* _Provided data_:
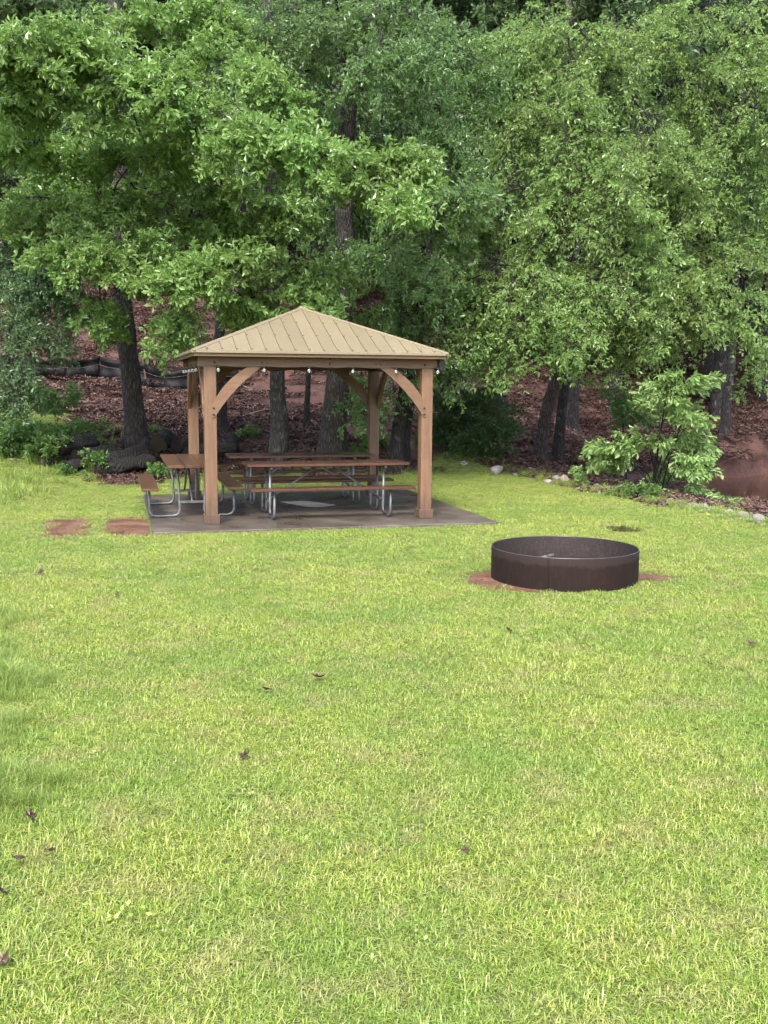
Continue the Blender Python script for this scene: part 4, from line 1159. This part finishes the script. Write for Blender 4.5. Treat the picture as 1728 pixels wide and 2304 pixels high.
# bright compound-leaved shrub on the pond bank
p = at(1478, 1098, 19.6); p.z = float(H(p.x, p.y))
bush('bank_shrub', 'tall bright green shrub with drooping leaves on the bank by the pond', p,
     [PB(1505, 860, 19.6, 38, 26, .35, 9), PB(1560, 860, 19.6, 24, 14, .25, 4), PB(1490, 920, 19.6, 50, 28, .4, 10), PB(1545, 930, 19.6, 38, 22, .35, 7), PB(1525, 985, 19.5, 48, 28, .4, 11), PB(1410, 1000, 19.6, 50, 18, .35, 8), PB(1360, 1003, 19.7, 26, 12, .25, 4), PB(1455, 990, 19.5, 40, 18, .35, 6),
      PB(1545, 1030, 19.4, 38, 28, .4, 9), PB(1500, 1045, 19.4, 40, 22, .35, 7), PB(1415, 1030, 19.5, 40, 16, .3, 5), PB(1550, 1085, 19.2, 38, 16, .3, 7), PB(1495, 1100, 19.1, 30, 12, .25, 4)], 'leaf_light', 'pale', 41, scale=.75)
p = at(1625, 1165, 17.6); p.z = float(H(p.x, p.y))
bush('bank_shrub', 'low pale green shrub at the water edge beside the tall bright shrub', p, [PB(1590, 1130, 17.6, 30, 14, .25, 6), PB(1640, 1112, 17.8, 26, 14, .25, 5), PB(1615, 1148, 17.4, 30, 12, .25, 5)], 'leaf_light', 'pale', 42, scale=.6)
p = at(1062, 1025, 24.4); p.z = float(H(p.x, p.y))
bush('wood_shrub', 'dense dark green shrub at the wood edge just right of the gazebo', p, [PB(1030, 900, 24.4, 60, 40, .7, 26), PB(1080, 930, 24.2, 65, 45, .7, 30), PB(1010, 960, 24.3, 45, 35, .6, 18), PB(1110, 960, 24.2, 40, 35, .6, 16), PB(1060, 985, 24, 50, 28, .5, 14), PB(1010, 850, 24.8, 40, 35, .6, 12)], 'leaf_dark', 'shrub', 43, scale=1.35)
p = at(1408, 965, 24.5); p.z = float(H(p.x, p.y))
bush('wood_shrub', 'small sapling with a tuft of long leaves behind the bright shrub', p, [PB(1395, 905, 24.5, 35, 22, .3, 8), PB(1425, 935, 24.5, 28, 16, .3, 6)], 'leaf_mid', 'pale', 44, scale=.8)
# weeds on the rough bank at the left
weeds = [(20, 985, 21.5, 60, 40, 20), (80, 960, 22, 60, 35, 18), (130, 925, 23, 55, 30, 14), (30, 920, 22.5, 60, 40, 18), (95, 1000, 21.2, 40, 22, 10), (175, 960, 23, 40, 25, 8), (50, 860, 24, 60, 40, 14), (120, 880, 24.5, 45, 30, 10)]
wl = ['weedy bright bush at the left picture border above the lawn', 'leafy weed bush left of the log pile', 'green weed clump below the black silt fence', 'tall weed bush at the left picture border under the bluish tree', 'low weed clump at the lawn corner left of the logs', 'small weed clump just behind the log pile', 'leafy sapling in front of the left end of the silt fence', 'green sapling leaning over the silt fence']
for i, ((px, py, d, rx, ry, n), lb) in enumerate(zip(weeds, wl)):
    p = at(px, py, d); p.z = float(H(p.x, p.y)); c = p.copy(); c.z += .28 if i < 6 else .7
    k = d / F_PX
    bush('weed_bush', lb, p, [(c, rx * k, ry * k * .8, .45, n), (c + Vector((.25, .1, .15)), rx * k * .7, ry * k * .7, .4, n // 2)], 'leaf_weed' if i < 6 else 'leaf_mid', 'weed', 50 + i, cat='weed', stem=.01, scale=1.2)
small = [(210, 1040, 20.9, 'small leafy weed growing up between the dark logs', 6, .30), (150, 1062, 20.4, 'tiny pale weed in front of the log pile', 4, .12), (195, 1075, 20.2, 'little weed beside the fire-orange splintered log', 3, .10), (365, 1060, 20.6, 'leafy weed tuft behind the worn end-on picnic table', 8, .2),
         (1300, 1075, 19.9, 'small yellow-green seedling among the rocks by the lawn edge', 5, .2), (1395, 1110, 18.2, 'low green weed by the grey rock at the lawn edge', 5, .12), (1440, 1125, 17.6, 'green weed at the foot of the tall bright shrub', 8, .18), (560, 965, 25, 'green weed patch on the slope left of the grey trunk', 6, .15), (840, 960, 24, 'yellowish weed patch between the leaning trunks', 8, .22), (810, 1000, 23, 'low weed patch right of the thick leaning oak', 8, .2), (345, 965, 25.5, 'weed tuft on the slope right of the tall oak', 6, .15)]
for i, (px, py, d, lb, n, hh) in enumerate(small):
    p = at(px, py, d); p.z = float(H(p.x, p.y))
    bush('weed', lb, p, [(p + Vector((0, 0, hh)), .22 if n > 5 else .1, hh * .6, .18, n)], 'leaf_weed' if i != 4 else 'leaf_light', 'weed', 70 + i, cat='weed', stem=.006, scale=.7 if n < 6 else .95)

# ------------------------------------------------------------------ log pile
def log(label, a_, b_, r, seed, end='log_end'):
    rng = np.random.default_rng(seed); a_ = np.array(a_, float); b_ = np.array(b_, float)
    n = 9; P = a_ + (b_ - a_) * np.linspace(0, 1, n)[:, None]; P[1:-1] += rng.normal(0, r * .08, (n - 2, 3))
    sides = 14
    V, F = tube_arrays(P - P[0], r * (1 + rng.normal(0, .05, n)), sides)
    V = V.reshape(n, sides, 3); C = (P - P[0])[:, None]; V = C + (V - C) * (1 + rng.normal(0, .10, (1, sides, 1)) + rng.normal(0, .09, (n, sides, 1)))
    root = tag(empty('log', a_), label, 'log', 'dark logs piled at the lawn edge')
    link('bark', mesh_np('bark', V.reshape(-1, 3), F, [M['log']], smooth=True), None, root)
    for e, s in ((0, 1), (n - 1, -1)):
        me = bpy.data.meshes.new('cut_end'); ring = V[e] + (P[1] - P[0]) * (.0 if e == 0 else 0)
        ctr = C[e, 0] + (P[0] - P[1]) / np.linalg.norm(P[1] - P[0]) * .012 * s
        me.from_pydata(np.vstack([ring, ctr]).tolist(), [], [(i, (i + 1) % sides, sides) for i in range(sides)]); me.update()
        link('cut_end', me, M[end], root)
def lp(px, py, d, dz=0.0):
    p = at(px, py, d); return (p.x, p.y, max(p.z, float(H(p.x, p.y))) + dz)
LOGS = [('thick charred log on top of the pile with a broken end', (128, 1008, 21.3), (205, 995, 22.3), .19), ('black log lying on top behind the weed', (165, 1030, 21.2), (255, 1018, 22.2), .16),
        ('dark log lying at the foot of the tall oak', (225, 1045, 21.4), (330, 1012, 22.0), .17), ('long black log in front of the tall oak base', (215, 1058, 20.8), (345, 1036, 21.4), .15),
        ('short black log at the front of the pile', (150, 1058, 20.6), (190, 1045, 21.6), .13), ('small log with pale cut end in the pile', (118, 1044, 20.9), (70, 1030, 21.8), .11),
        ('thin splintered log at the pile end away from the gazebo', (75, 1035, 21.4), (125, 1020, 22.2), .09), ('round black log end to the right of the tall oak trunk', (352, 1000, 22.2), (375, 985, 23.4), .18),
        ('dark log behind the left back gazebo post', (398, 1000, 22.0), (470, 990, 23.0), .17), ('black log stub between oak trunk and gazebo', (425, 1020, 21.2), (520, 1010, 22.2), .15), ('gnarled dark stump behind the worn picnic table', (525, 990, 23.5), (515, 1012, 22.6), .16)]
for i, (lb, a_, b_, r) in enumerate(LOGS):
    pa, pb = lp(*a_), lp(*b_)
    def low(p, px): 
        return (p[0], p[1], max(p[2], float(H(p[0], p[1])) + r * .75))
    log(lb, low(pa, 0), low(pb, 0), r, 300 + i)

# ------------------------------------------------------------------ silt fence
def silt_fence(label, pts, h):
    rng = np.random.default_rng(5)
    P = [Vector(p) for p in pts]; root = tag(empty('silt_fence', P[0]), label, 'fence'); o0 = P[0]
    for i in range(len(P) - 1):
        a_, b_ = P[i] - o0, P[i + 1] - o0
        nu, nv = 14, 6; V = []
        nrm = Vector((-(b_ - a_).y, (b_ - a_).x, 0)).normalized()
        lean = rng.normal(0, .10)
        for v in range(nv + 1):
            for u in range(nu + 1):
                tu, tv = u / nu, v / nv
                q = a_.lerp(b_, tu); wp = q + o0
                q.z = float(H(wp.x, wp.y)) - o0.z + tv * h * (1 - .16 * math.sin(math.pi * tu) * tv)
                q += nrm * (.07 * math.sin(3 * math.pi * tu + i) * tv + .05 * math.sin(tv * 9 + i) + lean * tv + .035 * math.sin(17 * tu + 5 * tv + i))
                V.append(q)
        ii = [(v * (nu + 1) + u, v * (nu + 1) + u + 1, (v + 1) * (nu + 1) + u + 1, (v + 1) * (nu + 1) + u) for v in range(nv) for u in range(nu)]
        me = bpy.data.meshes.new('fabric'); me.from_pydata([tuple(q) for q in V], [], ii); me.update()
        for pl in me.polygons: pl.use_smooth = True
        o = link('fabric', me, M['fabric'], root); sm = o.modifiers.new('thickness', 'SOLIDIFY'); sm.thickness = .006
    for p in P:
        q = p - o0; zz = float(H(p.x, p.y)) - o0.z
        o = link('stake', box_mesh('stake', -.02, .02, -.02, .02, -.1, h + .14, .003), M['stake'], root, (q.x, q.y + .04, zz)); o.rotation_euler = (rng.normal(0, .06), rng.normal(0, .08), 0)
    # wire along the middle
    W = []
    for i in range(len(P) - 1):
        for t_ in np.linspace(0, 1, 6)[:-1]:
            q = P[i].lerp(P[i + 1], t_); z = float(H(q.x, q.y)) + h * (.62 - .12 * math.sin(math.pi * t_)); W.append(Vector((q.x, q.y - .12, z)) - o0)
    W.append(P[-1] - o0 + Vector((0, -.12, h * .62)))
    link('wire', tube_mesh('wire', W, .004, 5), M['stick'], root)
def fp(px, d): 
    p = at(px, 864, d); p.z = float(H(p.x, p.y)); return p
silt_fence('black fabric silt fence sagging across the slope behind the tall oak', [fp(-60, 32), fp(70, 31.6), fp(150, 31.4), fp(225, 31.8), fp(330, 31.2), fp(430, 31.6), fp(540, 31.9)], .68)
silt_fence('short piece of black silt fence on the hill right of the gazebo roof', [fp(1040, 39), fp(1100, 39), fp(1150, 39.3)], .62)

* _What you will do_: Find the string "picture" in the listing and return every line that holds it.

* _Full answer_:
Continue the Blender Python script for this scene: part 4, from line 1159. This part finishes the script. Write for Blender 4.5. Treat the picture as 1728 pixels wide and 2304 pixels high.
wl = ['weedy bright bush at the left picture border above the lawn', 'leafy weed bush left of the log pile', 'green weed clump below the black silt fence', 'tall weed bush at the left picture border under the bluish tree', 'low weed clump at the lawn corner left of the logs', 'small weed clump just behind the log pile', 'leafy sapling in front of the left end of the silt fence', 'green sapling leaning over the silt fence']